* BEGIN Available data *

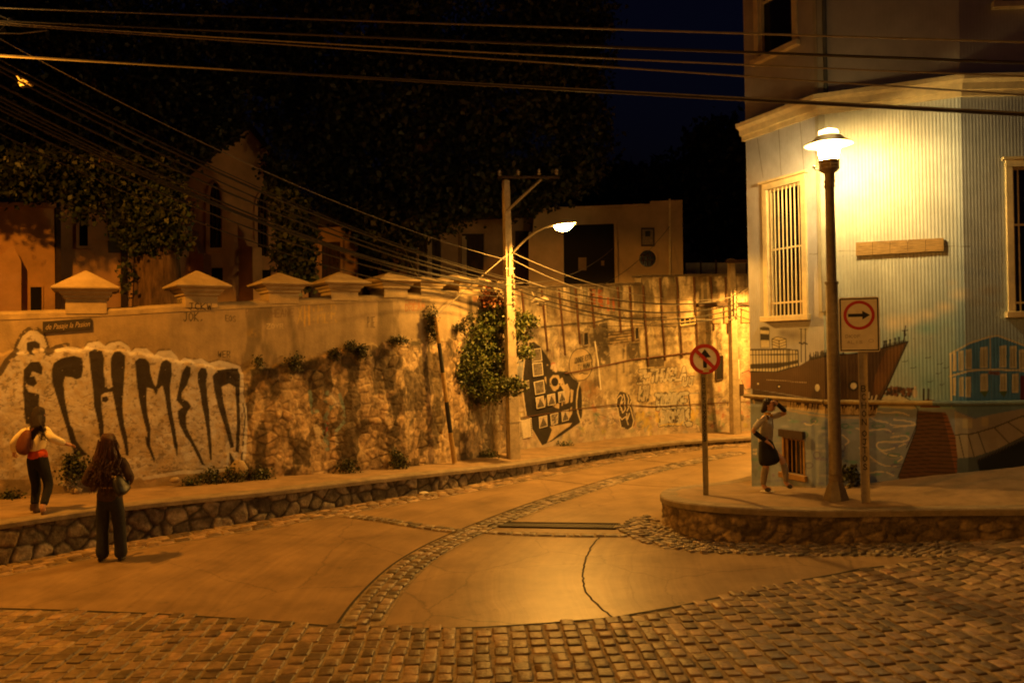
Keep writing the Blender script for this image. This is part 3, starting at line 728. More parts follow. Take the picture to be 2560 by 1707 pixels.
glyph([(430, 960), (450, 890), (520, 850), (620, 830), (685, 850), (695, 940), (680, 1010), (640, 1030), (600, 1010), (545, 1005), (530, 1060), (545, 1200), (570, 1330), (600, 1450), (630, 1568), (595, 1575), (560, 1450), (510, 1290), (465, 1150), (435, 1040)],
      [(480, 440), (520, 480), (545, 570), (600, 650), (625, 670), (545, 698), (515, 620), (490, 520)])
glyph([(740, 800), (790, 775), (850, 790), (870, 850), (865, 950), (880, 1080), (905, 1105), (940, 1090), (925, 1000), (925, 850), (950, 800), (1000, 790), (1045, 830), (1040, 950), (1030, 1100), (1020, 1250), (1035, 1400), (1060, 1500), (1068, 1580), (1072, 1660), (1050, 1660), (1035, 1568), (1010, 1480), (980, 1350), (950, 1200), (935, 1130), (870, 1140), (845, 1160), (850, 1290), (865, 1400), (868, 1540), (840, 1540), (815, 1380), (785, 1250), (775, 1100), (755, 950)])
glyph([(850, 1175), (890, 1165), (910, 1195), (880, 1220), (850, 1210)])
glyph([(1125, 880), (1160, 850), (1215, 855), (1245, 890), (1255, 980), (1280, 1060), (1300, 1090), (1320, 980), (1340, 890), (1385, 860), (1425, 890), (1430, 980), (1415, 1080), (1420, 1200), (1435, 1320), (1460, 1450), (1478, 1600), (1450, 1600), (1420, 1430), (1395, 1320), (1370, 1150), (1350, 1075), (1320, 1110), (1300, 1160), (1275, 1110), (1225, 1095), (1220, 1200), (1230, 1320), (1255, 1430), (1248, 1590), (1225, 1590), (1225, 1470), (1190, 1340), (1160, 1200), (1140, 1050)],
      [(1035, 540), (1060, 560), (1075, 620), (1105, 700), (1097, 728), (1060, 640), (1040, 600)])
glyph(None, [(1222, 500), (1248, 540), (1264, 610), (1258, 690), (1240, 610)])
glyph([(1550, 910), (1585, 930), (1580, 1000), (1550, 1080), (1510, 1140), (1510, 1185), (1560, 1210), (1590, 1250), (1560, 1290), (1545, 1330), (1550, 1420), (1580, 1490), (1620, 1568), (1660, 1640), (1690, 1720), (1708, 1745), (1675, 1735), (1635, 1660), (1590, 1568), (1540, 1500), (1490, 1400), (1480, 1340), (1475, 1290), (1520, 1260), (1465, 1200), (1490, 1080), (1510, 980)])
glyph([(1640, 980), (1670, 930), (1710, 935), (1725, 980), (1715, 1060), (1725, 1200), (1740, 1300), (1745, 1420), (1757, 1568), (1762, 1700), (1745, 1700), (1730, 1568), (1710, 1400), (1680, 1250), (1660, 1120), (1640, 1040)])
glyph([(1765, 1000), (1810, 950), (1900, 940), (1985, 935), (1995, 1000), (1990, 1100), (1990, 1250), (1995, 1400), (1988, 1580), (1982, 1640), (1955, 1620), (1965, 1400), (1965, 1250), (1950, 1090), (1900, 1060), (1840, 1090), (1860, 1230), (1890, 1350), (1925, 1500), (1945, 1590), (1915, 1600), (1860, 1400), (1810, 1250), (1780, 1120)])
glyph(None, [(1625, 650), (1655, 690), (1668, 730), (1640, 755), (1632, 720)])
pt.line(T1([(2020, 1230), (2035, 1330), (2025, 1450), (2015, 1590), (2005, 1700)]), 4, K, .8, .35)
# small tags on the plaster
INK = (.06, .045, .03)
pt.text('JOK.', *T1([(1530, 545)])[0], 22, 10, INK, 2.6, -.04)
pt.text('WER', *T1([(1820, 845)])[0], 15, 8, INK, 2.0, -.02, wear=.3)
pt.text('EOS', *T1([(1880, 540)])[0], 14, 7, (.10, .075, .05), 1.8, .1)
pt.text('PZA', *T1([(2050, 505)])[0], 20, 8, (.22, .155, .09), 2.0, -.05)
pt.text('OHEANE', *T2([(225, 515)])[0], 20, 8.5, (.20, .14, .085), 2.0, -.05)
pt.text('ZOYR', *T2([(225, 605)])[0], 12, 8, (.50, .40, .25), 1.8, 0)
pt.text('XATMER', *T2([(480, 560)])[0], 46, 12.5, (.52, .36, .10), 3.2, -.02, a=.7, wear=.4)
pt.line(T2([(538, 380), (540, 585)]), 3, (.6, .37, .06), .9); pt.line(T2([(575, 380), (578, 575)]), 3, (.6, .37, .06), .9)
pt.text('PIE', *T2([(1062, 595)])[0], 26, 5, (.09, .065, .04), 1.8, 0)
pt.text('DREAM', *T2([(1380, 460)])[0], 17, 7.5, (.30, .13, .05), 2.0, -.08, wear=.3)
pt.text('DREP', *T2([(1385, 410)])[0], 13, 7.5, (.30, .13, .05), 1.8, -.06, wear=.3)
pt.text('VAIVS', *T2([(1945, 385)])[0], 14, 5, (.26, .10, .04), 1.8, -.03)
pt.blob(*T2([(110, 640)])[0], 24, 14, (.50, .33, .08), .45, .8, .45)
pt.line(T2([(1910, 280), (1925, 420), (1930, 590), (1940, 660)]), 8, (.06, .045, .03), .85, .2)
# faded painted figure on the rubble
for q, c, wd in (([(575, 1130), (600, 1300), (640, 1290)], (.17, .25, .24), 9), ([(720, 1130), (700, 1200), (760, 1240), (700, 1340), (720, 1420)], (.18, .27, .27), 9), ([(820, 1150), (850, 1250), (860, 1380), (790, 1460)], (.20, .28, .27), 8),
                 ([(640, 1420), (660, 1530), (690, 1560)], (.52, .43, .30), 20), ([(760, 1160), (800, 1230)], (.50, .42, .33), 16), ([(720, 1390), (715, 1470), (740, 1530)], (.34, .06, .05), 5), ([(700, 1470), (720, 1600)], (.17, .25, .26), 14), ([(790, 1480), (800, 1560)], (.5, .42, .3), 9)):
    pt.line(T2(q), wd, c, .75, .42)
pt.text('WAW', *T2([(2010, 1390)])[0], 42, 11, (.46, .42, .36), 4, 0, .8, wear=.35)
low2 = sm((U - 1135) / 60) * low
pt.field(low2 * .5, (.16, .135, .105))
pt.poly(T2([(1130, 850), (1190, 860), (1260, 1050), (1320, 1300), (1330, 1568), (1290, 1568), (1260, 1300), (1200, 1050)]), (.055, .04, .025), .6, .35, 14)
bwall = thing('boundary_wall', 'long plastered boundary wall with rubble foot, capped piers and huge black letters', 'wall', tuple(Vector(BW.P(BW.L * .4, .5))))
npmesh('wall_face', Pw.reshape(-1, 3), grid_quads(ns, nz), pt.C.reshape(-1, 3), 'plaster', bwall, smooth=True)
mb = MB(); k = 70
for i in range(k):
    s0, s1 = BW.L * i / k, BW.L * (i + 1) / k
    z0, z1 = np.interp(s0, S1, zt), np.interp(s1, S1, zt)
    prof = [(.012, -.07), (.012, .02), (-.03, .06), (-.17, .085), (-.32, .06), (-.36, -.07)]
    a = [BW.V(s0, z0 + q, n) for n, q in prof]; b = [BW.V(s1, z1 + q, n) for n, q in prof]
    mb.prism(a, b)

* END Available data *
* BEGIN Available data *

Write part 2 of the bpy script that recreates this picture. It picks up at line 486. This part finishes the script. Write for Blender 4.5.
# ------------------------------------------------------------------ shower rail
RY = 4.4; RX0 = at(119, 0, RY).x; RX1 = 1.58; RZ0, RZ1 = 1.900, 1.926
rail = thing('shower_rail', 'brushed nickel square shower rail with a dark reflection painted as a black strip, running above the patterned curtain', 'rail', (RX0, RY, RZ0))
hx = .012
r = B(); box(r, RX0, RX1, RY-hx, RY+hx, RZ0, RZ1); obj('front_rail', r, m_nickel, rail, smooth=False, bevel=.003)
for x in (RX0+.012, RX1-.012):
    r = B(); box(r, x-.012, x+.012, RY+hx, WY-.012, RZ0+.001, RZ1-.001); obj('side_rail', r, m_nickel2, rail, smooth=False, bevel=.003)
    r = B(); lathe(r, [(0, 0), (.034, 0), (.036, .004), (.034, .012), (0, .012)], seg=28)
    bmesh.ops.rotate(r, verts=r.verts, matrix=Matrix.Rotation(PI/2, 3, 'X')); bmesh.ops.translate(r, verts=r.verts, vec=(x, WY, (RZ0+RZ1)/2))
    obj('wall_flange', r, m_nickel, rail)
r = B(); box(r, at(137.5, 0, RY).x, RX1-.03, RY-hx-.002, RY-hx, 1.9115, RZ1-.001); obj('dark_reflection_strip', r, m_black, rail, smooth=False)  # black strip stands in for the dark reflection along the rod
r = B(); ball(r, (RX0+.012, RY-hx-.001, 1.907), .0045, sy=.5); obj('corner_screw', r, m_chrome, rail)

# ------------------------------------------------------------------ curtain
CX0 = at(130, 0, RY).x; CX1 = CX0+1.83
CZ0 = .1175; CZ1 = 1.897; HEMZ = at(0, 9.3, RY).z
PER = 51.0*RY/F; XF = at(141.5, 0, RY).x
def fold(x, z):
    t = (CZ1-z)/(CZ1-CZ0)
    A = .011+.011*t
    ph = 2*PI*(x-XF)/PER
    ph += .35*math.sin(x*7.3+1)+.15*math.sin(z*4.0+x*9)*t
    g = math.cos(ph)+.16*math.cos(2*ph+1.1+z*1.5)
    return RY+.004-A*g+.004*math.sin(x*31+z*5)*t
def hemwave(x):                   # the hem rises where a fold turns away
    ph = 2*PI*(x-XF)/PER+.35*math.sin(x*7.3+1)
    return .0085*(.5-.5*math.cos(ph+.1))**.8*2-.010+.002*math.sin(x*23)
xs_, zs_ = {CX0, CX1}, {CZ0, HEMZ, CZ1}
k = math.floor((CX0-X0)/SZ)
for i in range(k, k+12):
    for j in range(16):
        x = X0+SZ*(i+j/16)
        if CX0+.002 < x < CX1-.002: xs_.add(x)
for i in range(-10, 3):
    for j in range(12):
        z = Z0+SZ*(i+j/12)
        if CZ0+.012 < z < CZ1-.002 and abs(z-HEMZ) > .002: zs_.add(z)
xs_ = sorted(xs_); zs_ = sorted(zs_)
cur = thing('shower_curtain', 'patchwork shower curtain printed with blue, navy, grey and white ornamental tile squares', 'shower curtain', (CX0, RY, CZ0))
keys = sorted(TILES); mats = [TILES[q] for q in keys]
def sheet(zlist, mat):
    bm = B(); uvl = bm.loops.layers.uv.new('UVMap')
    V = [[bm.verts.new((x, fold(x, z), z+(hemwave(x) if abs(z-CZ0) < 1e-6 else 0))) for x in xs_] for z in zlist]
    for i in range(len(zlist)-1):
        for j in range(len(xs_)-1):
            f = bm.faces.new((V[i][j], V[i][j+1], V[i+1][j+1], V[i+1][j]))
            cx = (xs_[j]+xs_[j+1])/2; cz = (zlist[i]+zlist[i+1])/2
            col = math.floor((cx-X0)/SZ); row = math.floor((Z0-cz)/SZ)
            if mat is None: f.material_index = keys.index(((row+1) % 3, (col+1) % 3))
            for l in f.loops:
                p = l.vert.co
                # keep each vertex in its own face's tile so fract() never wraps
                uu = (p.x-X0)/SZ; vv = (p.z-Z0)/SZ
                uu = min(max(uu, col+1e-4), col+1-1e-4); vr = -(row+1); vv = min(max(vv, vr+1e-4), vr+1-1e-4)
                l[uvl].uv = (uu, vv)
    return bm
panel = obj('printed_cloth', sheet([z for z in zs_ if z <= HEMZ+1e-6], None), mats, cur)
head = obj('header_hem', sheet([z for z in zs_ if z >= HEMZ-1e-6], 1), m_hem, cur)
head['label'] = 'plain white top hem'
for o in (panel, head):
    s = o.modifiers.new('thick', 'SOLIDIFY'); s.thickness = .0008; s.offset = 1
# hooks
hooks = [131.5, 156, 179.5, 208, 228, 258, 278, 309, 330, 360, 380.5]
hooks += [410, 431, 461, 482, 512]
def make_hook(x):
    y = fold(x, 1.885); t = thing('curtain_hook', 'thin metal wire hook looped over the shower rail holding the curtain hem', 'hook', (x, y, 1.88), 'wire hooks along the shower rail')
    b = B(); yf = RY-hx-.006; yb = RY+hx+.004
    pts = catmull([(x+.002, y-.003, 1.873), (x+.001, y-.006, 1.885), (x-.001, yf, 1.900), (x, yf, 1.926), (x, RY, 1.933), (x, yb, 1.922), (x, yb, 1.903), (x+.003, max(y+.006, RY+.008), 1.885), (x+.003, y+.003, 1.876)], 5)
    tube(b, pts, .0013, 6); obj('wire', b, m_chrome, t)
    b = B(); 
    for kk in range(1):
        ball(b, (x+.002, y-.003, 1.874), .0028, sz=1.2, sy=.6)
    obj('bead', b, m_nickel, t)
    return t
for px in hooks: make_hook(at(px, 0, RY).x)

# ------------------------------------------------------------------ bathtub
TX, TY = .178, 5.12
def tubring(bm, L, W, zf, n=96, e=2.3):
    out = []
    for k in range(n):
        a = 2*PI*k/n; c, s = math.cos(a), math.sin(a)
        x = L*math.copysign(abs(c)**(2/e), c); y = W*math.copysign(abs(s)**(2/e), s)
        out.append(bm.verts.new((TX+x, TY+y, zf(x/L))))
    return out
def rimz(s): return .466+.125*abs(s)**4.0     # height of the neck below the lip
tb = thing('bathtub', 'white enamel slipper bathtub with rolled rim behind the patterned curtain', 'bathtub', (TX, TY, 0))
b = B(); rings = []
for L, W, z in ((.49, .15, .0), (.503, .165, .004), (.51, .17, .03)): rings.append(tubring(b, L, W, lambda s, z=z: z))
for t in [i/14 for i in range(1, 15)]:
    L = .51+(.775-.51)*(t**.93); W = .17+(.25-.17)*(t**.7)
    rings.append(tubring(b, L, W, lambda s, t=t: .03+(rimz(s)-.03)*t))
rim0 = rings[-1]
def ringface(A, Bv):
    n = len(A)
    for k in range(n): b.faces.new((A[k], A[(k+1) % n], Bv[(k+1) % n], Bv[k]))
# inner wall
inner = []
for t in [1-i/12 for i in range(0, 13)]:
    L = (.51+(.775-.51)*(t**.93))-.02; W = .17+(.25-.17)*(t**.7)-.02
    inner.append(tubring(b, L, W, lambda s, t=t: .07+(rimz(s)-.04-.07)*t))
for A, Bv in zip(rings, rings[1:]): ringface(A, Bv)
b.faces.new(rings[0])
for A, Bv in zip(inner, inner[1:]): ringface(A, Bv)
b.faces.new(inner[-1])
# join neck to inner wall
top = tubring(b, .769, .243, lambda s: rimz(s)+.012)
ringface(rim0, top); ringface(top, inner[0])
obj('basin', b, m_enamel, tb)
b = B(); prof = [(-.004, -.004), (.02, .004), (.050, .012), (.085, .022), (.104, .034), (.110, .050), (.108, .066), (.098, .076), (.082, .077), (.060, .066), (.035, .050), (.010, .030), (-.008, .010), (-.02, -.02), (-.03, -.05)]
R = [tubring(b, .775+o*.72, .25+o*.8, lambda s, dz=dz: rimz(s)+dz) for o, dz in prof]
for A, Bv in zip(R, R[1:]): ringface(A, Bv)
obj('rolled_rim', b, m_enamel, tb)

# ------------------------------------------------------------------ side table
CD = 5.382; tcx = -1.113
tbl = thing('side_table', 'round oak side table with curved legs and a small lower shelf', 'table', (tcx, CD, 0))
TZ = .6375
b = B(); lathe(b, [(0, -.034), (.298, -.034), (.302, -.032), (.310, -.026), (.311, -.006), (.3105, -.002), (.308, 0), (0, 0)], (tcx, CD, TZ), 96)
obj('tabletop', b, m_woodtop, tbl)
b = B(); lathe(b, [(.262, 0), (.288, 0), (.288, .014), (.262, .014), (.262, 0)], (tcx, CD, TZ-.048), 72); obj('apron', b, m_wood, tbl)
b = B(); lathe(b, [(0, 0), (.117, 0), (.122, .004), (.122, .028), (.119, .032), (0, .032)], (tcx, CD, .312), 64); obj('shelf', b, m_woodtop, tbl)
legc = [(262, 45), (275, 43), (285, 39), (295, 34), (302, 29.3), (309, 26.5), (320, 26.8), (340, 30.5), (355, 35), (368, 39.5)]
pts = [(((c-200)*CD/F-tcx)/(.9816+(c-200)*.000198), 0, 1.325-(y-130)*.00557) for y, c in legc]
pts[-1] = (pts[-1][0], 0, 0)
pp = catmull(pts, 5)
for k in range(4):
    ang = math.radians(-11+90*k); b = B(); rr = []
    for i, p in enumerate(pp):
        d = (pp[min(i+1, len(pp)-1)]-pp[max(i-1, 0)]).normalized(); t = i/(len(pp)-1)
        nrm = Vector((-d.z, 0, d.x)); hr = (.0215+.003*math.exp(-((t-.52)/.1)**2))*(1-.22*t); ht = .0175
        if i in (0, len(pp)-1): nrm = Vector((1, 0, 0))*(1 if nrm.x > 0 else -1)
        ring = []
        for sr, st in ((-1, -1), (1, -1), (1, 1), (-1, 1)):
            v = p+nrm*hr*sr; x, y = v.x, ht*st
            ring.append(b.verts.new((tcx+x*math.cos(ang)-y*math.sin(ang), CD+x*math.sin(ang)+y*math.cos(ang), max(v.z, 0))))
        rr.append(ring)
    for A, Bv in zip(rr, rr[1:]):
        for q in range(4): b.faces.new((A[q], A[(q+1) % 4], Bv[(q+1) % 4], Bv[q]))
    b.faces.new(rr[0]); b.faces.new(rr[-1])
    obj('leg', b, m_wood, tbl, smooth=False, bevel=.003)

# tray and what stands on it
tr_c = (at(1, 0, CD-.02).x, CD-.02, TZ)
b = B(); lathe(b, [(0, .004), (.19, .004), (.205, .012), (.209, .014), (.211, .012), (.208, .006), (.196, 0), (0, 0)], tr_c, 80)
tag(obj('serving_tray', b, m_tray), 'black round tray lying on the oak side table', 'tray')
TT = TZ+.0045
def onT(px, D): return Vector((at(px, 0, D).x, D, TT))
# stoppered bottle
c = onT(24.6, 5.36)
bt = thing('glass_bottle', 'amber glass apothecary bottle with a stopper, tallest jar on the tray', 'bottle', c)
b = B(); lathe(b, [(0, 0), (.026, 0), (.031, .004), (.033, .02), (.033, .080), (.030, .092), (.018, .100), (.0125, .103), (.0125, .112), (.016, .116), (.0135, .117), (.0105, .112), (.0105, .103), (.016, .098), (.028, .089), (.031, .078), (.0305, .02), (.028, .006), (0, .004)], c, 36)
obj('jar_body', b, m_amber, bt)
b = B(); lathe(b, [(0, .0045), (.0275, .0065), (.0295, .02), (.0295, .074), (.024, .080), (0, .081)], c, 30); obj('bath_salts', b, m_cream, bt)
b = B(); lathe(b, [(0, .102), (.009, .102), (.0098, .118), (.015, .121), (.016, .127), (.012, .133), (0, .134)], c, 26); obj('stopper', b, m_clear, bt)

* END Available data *

:: Instructions for the task ::
Out of the data above, set down the lines from the one with "Write part 2" to the one with "r = B(); ball(r, (RX0+.012, RY-hx-.001, 1.907), .0045, sy=.5);", both included, exactly as written and with no additions.

:: Worked answer ::
Write part 2 of the bpy script that recreates this picture. It picks up at line 486. This part finishes the script. Write for Blender 4.5.
# ------------------------------------------------------------------ shower rail
RY = 4.4; RX0 = at(119, 0, RY).x; RX1 = 1.58; RZ0, RZ1 = 1.900, 1.926
rail = thing('shower_rail', 'brushed nickel square shower rail with a dark reflection painted as a black strip, running above the patterned curtain', 'rail', (RX0, RY, RZ0))
hx = .012
r = B(); box(r, RX0, RX1, RY-hx, RY+hx, RZ0, RZ1); obj('front_rail', r, m_nickel, rail, smooth=False, bevel=.003)
for x in (RX0+.012, RX1-.012):
    r = B(); box(r, x-.012, x+.012, RY+hx, WY-.012, RZ0+.001, RZ1-.001); obj('side_rail', r, m_nickel2, rail, smooth=False, bevel=.003)
    r = B(); lathe(r, [(0, 0), (.034, 0), (.036, .004), (.034, .012), (0, .012)], seg=28)
    bmesh.ops.rotate(r, verts=r.verts, matrix=Matrix.Rotation(PI/2, 3, 'X')); bmesh.ops.translate(r, verts=r.verts, vec=(x, WY, (RZ0+RZ1)/2))
    obj('wall_flange', r, m_nickel, rail)
r = B(); box(r, at(137.5, 0, RY).x, RX1-.03, RY-hx-.002, RY-hx, 1.9115, RZ1-.001); obj('dark_reflection_strip', r, m_black, rail, smooth=False)  # black strip stands in for the dark reflection along the rod
r = B(); ball(r, (RX0+.012, RY-hx-.001, 1.907), .0045, sy=.5); obj('corner_screw', r, m_chrome, rail)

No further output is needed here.